The National Student Legal Defense Network is representing the students along with the civil rights law firm Relman Colfax.

 

For those who still aren’t clear on what Walden is being accused of, the story of Aljanal Carroll, one of the plaintiffs in the suit, should shed some light.

The Times reported that Carroll, 49, started taking classes at Walden in the fall of 2017, “drawn by the promise that she could complete her doctoral degree in 18 months.” She handled all of her coursework like a champ and earned a 4.0 for her master’s degree, but when it came to the capstone project needed for her to complete her degree, the approval committee dragged its feet along with her wallet and un-reclaimable time, according to the suit.

The lawsuit states that the review committee would allegedly take weeks to give her feedback for her required project.
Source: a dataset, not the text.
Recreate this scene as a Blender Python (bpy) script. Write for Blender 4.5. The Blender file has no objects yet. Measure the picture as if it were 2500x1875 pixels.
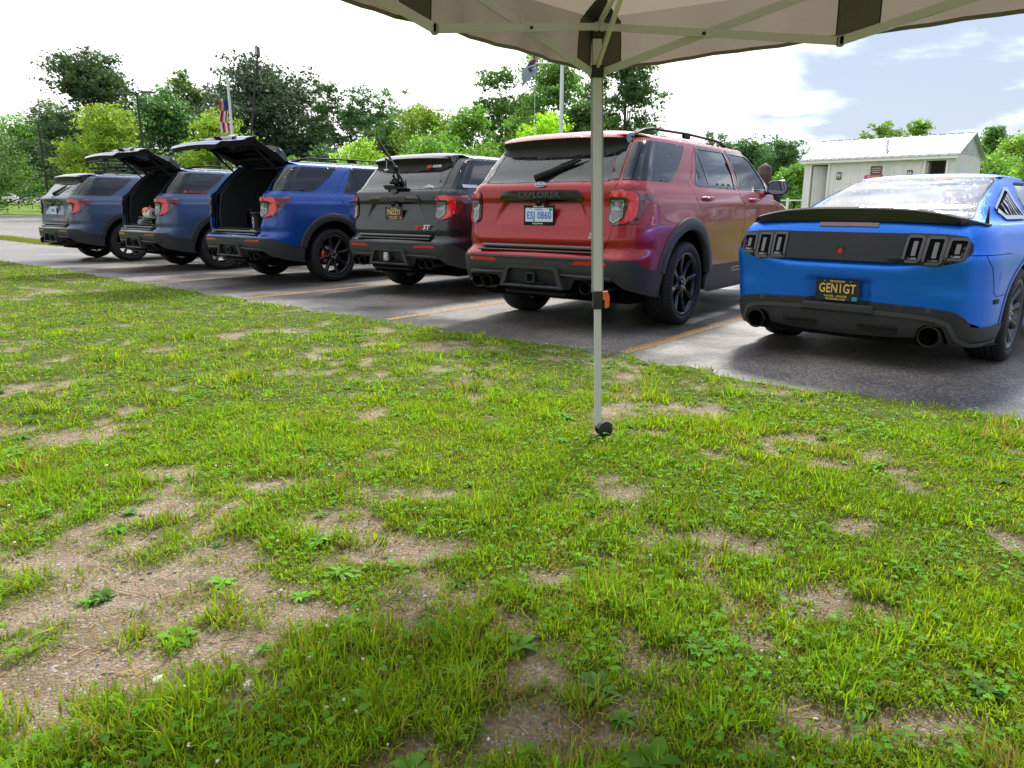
import bpy, math, random
import numpy as np
from mathutils import Vector, Matrix, geometry
sc = bpy.context.scene
COL = sc.collection
rad = math.radians
rng = np.random.default_rng(7)
random.seed(7)
YAW = rad(38.6)                      # direction the parked row faces, clockwise from +Y
# ---------------------------------------------------------------- materials
MATS = {}
def mat(name, col=(.5, .5, .5), rough=.5, metal=0., coat=0., spec=.5, emit=None, bump=None, noise=None, coatr=.03, droplets=0., trans=0., sheen=0.):
    """principled material; noise=(scale, amount) varies the colour, bump=(scale, strength, dist)"""
    if name in MATS: return MATS[name]
    m = bpy.data.materials.new(name); m.use_nodes = True
    nt = m.node_tree; N = nt.nodes; L = nt.links
    b = N['Principled BSDF']
    b.inputs['Base Color'].default_value = (*col, 1); b.inputs['Roughness'].default_value = rough
    b.inputs['Metallic'].default_value = metal; b.inputs['Coat Weight'].default_value = coat
    b.inputs['Coat Roughness'].default_value = coatr; b.inputs['Specular IOR Level'].default_value = spec
    if trans: b.inputs['Transmission Weight'].default_value = trans
    if emit: b.inputs['Emission Color'].default_value = (*emit[0], 1); b.inputs['Emission Strength'].default_value = emit[1]
    tc = N.new('ShaderNodeTexCoord')
    if noise:
        n = N.new('ShaderNodeTexNoise'); n.inputs['Scale'].default_value = noise[0]; n.inputs['Detail'].default_value = 5
        L.new(tc.outputs['Object'], n.inputs['Vector'])
        mr = N.new('ShaderNodeMapRange'); mr.inputs['From Min'].default_value = .3; mr.inputs['From Max'].default_value = .7
        mr.inputs['To Min'].default_value = 1 - noise[1]; mr.inputs['To Max'].default_value = 1 + noise[1]
        L.new(n.outputs['Fac'], mr.inputs['Value'])
        mx = N.new('ShaderNodeVectorMath'); mx.operation = 'SCALE'; mx.inputs[0].default_value = col
        L.new(mr.outputs[0], mx.inputs['Scale']); L.new(mx.outputs[0], b.inputs['Base Color'])
    last = None
    if bump:
        n = N.new('ShaderNodeTexNoise'); n.inputs['Scale'].default_value = bump[0]; n.inputs['Detail'].default_value = 4
        L.new(tc.outputs['Object'], n.inputs['Vector'])
        bp = N.new('ShaderNodeBump'); bp.inputs['Strength'].default_value = bump[1]; bp.inputs['Distance'].default_value = bump[2]
        L.new(n.outputs['Fac'], bp.inputs['Height']); L.new(bp.outputs[0], b.inputs['Normal']); last = bp
    if droplets:
        # rain beads: small voronoi domes, more of them where the surface looks up
        v = N.new('ShaderNodeTexVoronoi'); v.inputs['Scale'].default_value = 75; v.inputs['Randomness'].default_value = 1
        L.new(tc.outputs['Object'], v.inputs['Vector'])
        n2 = N.new('ShaderNodeTexNoise'); n2.inputs['Scale'].default_value = 9; L.new(tc.outputs['Object'], n2.inputs['Vector'])
        geo = N.new('ShaderNodeNewGeometry'); sp = N.new('ShaderNodeSeparateXYZ'); L.new(geo.outputs['Normal'], sp.inputs[0])
        up = N.new('ShaderNodeMapRange'); up.inputs['From Min'].default_value = .0; up.inputs['From Max'].default_value = .9
        up.inputs['To Min'].default_value = .06; up.inputs['To Max'].default_value = .36; L.new(sp.outputs['Z'], up.inputs['Value'])
        sc3 = N.new('ShaderNodeSeparateColor'); L.new(v.outputs['Color'], sc3.inputs[0])
        lt = N.new('ShaderNodeMath'); lt.operation = 'MULTIPLY'; L.new(sc3.outputs[0], lt.inputs[0]); L.new(n2.outputs['Fac'], lt.inputs[1])
        size = N.new('ShaderNodeMath'); size.operation = 'MULTIPLY'; L.new(up.outputs[0], size.inputs[0]); L.new(lt.outputs[0], size.inputs[1])
        d = N.new('ShaderNodeMath'); d.operation = 'SUBTRACT'; L.new(size.outputs[0], d.inputs[0])
        s2 = N.new('ShaderNodeMath'); s2.operation = 'MULTIPLY'; s2.inputs[1].default_value = .30; L.new(v.outputs['Distance'], s2.inputs[0]); L.new(s2.outputs[0], d.inputs[1])
        cl = N.new('ShaderNodeMath'); cl.operation = 'MAXIMUM'; cl.inputs[1].default_value = 0; L.new(d.outputs[0], cl.inputs[0])
        bp = N.new('ShaderNodeBump'); bp.inputs['Strength'].default_value = 1; bp.inputs['Distance'].default_value = .02 * droplets
        L.new(cl.outputs[0], bp.inputs['Height'])
        if last: L.new(last.outputs[0], bp.inputs['Normal'])
        L.new(bp.outputs[0], b.inputs['Coat Normal'] if coat else b.inputs['Normal'])
        if coat: L.new(bp.outputs[0], b.inputs['Normal'])
    MATS[name] = m; return m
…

Then that feedback would amount to petty grammatical and formatting suggestions, but those suggestions would still require her to revise her work and then wait more weeks for the next committee response. The suit claims it took another three years for her work to be approved and by that time, she had spent tens of thousands of dollars she shouldn’t have had to spend.

“It started to make me feel like I couldn’t write or speak, which didn’t make sense because I’d just earned a 4.0 for my master’s,” Carroll said. “I knew it didn’t seem right, but I was so far in it, I couldn’t turn back.”

Carroll’s story reportedly reflects that of countless students, many of whom are also plaintiffs in the class-action suit against Walden, which, by the way, has faced similar lawsuits in the past.

“The school reaped the financial gain from this scheme, stringing along students who were already deeply invested in their degree plan knowing they’d likely take the additional courses in hopes of finishing,” attorneys wrote in court filings, according to The Seattle Medium.

The attorneys also noted that in 2016, “41 percent of students across Walden’s doctoral programs identified as Black—more than seven times the national average of Black students enrolled in doctoral coursework,” and “In addition, nearly 77 percent identified as female.”

All people are trying to do is get their advanced degrees to better their professional lives. They shouldn’t have to jump through these hurdles because predatory institutions see the marginalized as mules to line their pockets at the expense of. This is gross.